Directions
Extract the lines between the ones holding "were 1080x1080 pixels." and "pile(px_, yt, yb, .8, M['piling_grey'], ['pale", inclusive, exactly as written and nothing more.

— Start Dataset extract —

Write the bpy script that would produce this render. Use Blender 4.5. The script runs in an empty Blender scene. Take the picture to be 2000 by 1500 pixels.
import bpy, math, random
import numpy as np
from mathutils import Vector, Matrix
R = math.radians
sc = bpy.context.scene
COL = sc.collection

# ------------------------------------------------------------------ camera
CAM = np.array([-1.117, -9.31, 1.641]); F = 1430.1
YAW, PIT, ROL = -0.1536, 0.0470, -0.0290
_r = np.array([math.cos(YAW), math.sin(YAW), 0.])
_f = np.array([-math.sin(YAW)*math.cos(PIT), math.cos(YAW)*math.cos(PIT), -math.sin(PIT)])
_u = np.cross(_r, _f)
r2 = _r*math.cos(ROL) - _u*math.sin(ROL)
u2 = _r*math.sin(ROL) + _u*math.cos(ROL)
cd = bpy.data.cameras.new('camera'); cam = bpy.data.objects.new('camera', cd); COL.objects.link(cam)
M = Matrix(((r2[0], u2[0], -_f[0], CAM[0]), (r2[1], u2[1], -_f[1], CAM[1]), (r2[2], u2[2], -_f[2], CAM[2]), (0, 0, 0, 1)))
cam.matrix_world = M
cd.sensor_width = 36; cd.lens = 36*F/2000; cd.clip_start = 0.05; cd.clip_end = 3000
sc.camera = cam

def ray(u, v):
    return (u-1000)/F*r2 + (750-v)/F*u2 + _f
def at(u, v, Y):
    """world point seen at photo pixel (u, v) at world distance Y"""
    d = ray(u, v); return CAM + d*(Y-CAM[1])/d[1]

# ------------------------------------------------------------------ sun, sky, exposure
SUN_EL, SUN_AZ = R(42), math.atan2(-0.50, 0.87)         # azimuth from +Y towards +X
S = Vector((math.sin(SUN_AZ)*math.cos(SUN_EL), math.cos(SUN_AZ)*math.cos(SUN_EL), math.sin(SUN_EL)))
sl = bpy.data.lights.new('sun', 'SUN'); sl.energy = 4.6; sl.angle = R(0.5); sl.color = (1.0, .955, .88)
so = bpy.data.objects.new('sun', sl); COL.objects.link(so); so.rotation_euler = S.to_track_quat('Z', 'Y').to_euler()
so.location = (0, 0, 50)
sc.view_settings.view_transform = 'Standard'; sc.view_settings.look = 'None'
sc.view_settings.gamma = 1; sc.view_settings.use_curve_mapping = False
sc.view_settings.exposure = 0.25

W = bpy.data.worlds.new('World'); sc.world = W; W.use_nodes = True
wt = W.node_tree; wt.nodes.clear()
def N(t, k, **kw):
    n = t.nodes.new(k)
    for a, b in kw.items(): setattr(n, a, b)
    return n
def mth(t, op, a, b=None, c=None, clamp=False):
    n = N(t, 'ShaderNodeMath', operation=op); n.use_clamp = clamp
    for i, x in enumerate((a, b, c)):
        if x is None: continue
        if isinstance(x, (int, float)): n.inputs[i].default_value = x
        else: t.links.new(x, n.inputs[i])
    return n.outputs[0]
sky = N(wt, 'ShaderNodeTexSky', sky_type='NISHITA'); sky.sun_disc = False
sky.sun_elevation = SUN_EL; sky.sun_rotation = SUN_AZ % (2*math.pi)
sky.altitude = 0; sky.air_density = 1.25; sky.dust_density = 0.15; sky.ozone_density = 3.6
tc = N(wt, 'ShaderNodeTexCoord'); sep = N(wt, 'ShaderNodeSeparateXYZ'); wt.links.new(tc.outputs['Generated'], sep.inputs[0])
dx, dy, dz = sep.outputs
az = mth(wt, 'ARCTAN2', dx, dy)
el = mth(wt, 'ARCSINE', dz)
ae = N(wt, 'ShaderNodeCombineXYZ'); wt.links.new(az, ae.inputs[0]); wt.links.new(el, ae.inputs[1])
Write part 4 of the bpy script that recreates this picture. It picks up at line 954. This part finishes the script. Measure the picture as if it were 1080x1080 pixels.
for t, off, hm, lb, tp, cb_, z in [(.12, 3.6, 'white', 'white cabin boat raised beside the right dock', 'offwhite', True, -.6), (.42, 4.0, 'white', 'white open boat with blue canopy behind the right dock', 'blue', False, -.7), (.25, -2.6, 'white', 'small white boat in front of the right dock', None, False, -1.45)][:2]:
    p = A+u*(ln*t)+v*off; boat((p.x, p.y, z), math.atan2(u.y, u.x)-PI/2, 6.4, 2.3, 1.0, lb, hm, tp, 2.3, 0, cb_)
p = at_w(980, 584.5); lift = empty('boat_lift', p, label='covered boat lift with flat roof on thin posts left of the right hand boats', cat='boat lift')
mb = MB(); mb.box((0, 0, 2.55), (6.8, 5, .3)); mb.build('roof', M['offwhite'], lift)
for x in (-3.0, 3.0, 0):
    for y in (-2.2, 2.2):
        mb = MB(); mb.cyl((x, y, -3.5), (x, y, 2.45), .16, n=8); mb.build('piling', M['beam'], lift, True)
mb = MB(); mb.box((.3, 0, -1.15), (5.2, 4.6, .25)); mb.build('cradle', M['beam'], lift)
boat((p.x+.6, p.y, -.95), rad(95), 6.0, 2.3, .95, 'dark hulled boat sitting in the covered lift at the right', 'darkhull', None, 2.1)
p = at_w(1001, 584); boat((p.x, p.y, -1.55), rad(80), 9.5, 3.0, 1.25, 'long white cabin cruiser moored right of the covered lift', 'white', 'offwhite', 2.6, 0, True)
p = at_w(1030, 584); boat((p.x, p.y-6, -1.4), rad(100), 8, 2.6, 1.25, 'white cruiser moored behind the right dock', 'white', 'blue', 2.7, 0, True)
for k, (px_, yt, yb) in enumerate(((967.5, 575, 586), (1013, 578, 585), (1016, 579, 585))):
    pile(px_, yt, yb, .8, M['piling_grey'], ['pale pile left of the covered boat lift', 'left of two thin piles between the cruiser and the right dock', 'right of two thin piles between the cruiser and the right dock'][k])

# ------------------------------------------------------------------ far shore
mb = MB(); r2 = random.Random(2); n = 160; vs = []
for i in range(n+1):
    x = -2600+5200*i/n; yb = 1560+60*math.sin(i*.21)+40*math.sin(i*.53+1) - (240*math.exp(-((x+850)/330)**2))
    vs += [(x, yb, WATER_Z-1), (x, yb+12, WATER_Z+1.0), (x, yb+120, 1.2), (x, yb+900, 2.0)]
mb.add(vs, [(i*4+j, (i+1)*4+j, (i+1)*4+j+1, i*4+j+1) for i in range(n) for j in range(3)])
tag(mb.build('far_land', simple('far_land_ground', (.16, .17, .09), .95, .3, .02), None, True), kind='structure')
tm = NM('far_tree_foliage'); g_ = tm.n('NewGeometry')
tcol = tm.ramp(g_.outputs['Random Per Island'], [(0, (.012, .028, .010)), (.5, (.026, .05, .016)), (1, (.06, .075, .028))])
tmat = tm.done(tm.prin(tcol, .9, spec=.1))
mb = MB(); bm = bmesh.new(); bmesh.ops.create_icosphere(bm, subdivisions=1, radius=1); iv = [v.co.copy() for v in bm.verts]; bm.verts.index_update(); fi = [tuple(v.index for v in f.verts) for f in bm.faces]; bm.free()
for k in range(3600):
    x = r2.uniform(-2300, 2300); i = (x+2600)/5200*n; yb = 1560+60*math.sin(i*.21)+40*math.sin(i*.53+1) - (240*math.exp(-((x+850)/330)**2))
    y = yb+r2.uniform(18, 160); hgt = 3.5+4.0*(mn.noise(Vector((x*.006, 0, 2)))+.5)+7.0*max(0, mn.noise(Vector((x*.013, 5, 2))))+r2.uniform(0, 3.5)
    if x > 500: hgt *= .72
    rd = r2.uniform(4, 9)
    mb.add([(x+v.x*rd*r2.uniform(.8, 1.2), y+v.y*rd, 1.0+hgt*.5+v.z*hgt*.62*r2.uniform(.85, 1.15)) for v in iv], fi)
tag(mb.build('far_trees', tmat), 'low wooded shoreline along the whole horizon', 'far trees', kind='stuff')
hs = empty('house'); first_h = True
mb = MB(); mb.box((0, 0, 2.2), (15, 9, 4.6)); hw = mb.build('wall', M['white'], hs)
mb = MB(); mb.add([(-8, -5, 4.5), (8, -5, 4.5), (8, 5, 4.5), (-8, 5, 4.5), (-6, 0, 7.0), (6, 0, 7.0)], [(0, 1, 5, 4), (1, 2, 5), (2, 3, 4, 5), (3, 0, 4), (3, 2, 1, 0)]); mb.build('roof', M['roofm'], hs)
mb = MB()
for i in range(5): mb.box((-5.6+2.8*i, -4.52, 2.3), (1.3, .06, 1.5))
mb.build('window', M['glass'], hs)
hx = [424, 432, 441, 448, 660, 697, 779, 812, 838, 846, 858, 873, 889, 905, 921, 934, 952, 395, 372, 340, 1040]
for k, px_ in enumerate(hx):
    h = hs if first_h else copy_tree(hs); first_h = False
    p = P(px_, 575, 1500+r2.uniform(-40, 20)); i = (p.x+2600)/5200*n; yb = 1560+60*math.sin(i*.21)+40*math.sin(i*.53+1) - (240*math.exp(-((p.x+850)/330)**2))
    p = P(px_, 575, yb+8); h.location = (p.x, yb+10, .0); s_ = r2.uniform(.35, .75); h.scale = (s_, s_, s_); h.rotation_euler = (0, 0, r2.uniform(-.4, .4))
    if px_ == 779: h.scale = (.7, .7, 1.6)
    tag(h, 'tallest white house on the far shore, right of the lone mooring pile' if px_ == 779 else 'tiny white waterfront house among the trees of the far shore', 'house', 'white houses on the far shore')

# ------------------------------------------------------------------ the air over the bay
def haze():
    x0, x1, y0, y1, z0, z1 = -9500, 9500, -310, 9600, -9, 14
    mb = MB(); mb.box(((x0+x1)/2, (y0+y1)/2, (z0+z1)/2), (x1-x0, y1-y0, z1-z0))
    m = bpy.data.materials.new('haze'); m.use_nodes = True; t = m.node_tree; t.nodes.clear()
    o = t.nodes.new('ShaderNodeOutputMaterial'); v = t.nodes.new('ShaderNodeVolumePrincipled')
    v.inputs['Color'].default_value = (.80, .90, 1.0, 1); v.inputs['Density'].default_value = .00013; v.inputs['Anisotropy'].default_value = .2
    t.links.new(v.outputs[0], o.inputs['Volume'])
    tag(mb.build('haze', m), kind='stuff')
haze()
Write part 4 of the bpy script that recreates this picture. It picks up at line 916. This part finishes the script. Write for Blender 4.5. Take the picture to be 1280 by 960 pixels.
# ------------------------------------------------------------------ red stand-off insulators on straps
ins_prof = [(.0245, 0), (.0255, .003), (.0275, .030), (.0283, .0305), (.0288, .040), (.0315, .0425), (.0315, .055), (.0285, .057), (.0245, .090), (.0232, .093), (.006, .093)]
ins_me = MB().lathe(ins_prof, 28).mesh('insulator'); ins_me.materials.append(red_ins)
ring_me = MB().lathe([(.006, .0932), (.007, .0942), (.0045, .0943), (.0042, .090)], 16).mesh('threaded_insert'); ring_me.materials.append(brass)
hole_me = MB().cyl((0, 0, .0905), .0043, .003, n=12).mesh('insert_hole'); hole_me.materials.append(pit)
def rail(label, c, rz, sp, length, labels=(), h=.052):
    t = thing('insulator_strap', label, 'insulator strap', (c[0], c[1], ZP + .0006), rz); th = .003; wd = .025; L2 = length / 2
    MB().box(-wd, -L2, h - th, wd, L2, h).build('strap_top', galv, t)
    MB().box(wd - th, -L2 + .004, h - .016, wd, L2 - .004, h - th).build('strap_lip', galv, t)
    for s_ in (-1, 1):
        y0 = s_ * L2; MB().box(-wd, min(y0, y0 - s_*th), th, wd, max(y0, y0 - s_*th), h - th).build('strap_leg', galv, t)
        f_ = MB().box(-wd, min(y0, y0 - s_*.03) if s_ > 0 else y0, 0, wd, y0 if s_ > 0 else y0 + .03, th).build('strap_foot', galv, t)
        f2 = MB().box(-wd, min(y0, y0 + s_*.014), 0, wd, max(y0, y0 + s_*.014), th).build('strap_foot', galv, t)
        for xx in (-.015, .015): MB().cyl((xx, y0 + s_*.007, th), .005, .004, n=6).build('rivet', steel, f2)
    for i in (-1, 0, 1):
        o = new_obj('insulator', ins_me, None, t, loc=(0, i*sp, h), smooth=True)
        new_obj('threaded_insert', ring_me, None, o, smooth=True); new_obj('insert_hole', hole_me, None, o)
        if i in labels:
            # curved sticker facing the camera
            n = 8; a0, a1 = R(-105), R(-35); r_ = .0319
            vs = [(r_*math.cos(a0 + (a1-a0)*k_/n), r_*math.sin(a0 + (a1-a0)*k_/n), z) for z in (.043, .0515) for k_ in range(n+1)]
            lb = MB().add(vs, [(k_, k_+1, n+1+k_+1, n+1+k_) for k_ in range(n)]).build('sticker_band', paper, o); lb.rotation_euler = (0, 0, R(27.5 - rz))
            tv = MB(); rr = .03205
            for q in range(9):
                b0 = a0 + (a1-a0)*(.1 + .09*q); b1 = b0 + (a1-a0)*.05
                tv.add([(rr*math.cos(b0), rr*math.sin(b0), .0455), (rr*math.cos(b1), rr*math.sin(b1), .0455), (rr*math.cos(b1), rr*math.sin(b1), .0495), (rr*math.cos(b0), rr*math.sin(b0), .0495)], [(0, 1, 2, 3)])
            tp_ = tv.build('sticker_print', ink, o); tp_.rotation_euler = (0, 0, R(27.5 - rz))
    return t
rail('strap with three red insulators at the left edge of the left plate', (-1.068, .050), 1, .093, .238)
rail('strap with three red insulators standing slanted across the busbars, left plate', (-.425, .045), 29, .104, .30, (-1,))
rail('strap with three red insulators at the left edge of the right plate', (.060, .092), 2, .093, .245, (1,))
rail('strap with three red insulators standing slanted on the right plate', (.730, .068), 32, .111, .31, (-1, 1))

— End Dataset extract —

Output below
Write part 4 of the bpy script that recreates this picture. It picks up at line 954. This part finishes the script. Measure the picture as if it were 1080x1080 pixels.
for t, off, hm, lb, tp, cb_, z in [(.12, 3.6, 'white', 'white cabin boat raised beside the right dock', 'offwhite', True, -.6), (.42, 4.0, 'white', 'white open boat with blue canopy behind the right dock', 'blue', False, -.7), (.25, -2.6, 'white', 'small white boat in front of the right dock', None, False, -1.45)][:2]:
    p = A+u*(ln*t)+v*off; boat((p.x, p.y, z), math.atan2(u.y, u.x)-PI/2, 6.4, 2.3, 1.0, lb, hm, tp, 2.3, 0, cb_)
p = at_w(980, 584.5); lift = empty('boat_lift', p, label='covered boat lift with flat roof on thin posts left of the right hand boats', cat='boat lift')
mb = MB(); mb.box((0, 0, 2.55), (6.8, 5, .3)); mb.build('roof', M['offwhite'], lift)
for x in (-3.0, 3.0, 0):
    for y in (-2.2, 2.2):
        mb = MB(); mb.cyl((x, y, -3.5), (x, y, 2.45), .16, n=8); mb.build('piling', M['beam'], lift, True)
mb = MB(); mb.box((.3, 0, -1.15), (5.2, 4.6, .25)); mb.build('cradle', M['beam'], lift)
boat((p.x+.6, p.y, -.95), rad(95), 6.0, 2.3, .95, 'dark hulled boat sitting in the covered lift at the right', 'darkhull', None, 2.1)
p = at_w(1001, 584); boat((p.x, p.y, -1.55), rad(80), 9.5, 3.0, 1.25, 'long white cabin cruiser moored right of the covered lift', 'white', 'offwhite', 2.6, 0, True)
p = at_w(1030, 584); boat((p.x, p.y-6, -1.4), rad(100), 8, 2.6, 1.25, 'white cruiser moored behind the right dock', 'white', 'blue', 2.7, 0, True)
for k, (px_, yt, yb) in enumerate(((967.5, 575, 586), (1013, 578, 585), (1016, 579, 585))):
    pile(px_, yt, yb, .8, M['piling_grey'], ['pale pile left of the covered boat lift', 'left of two thin piles between the cruiser and the right dock', 'right of two thin piles between the cruiser and the right dock'][k])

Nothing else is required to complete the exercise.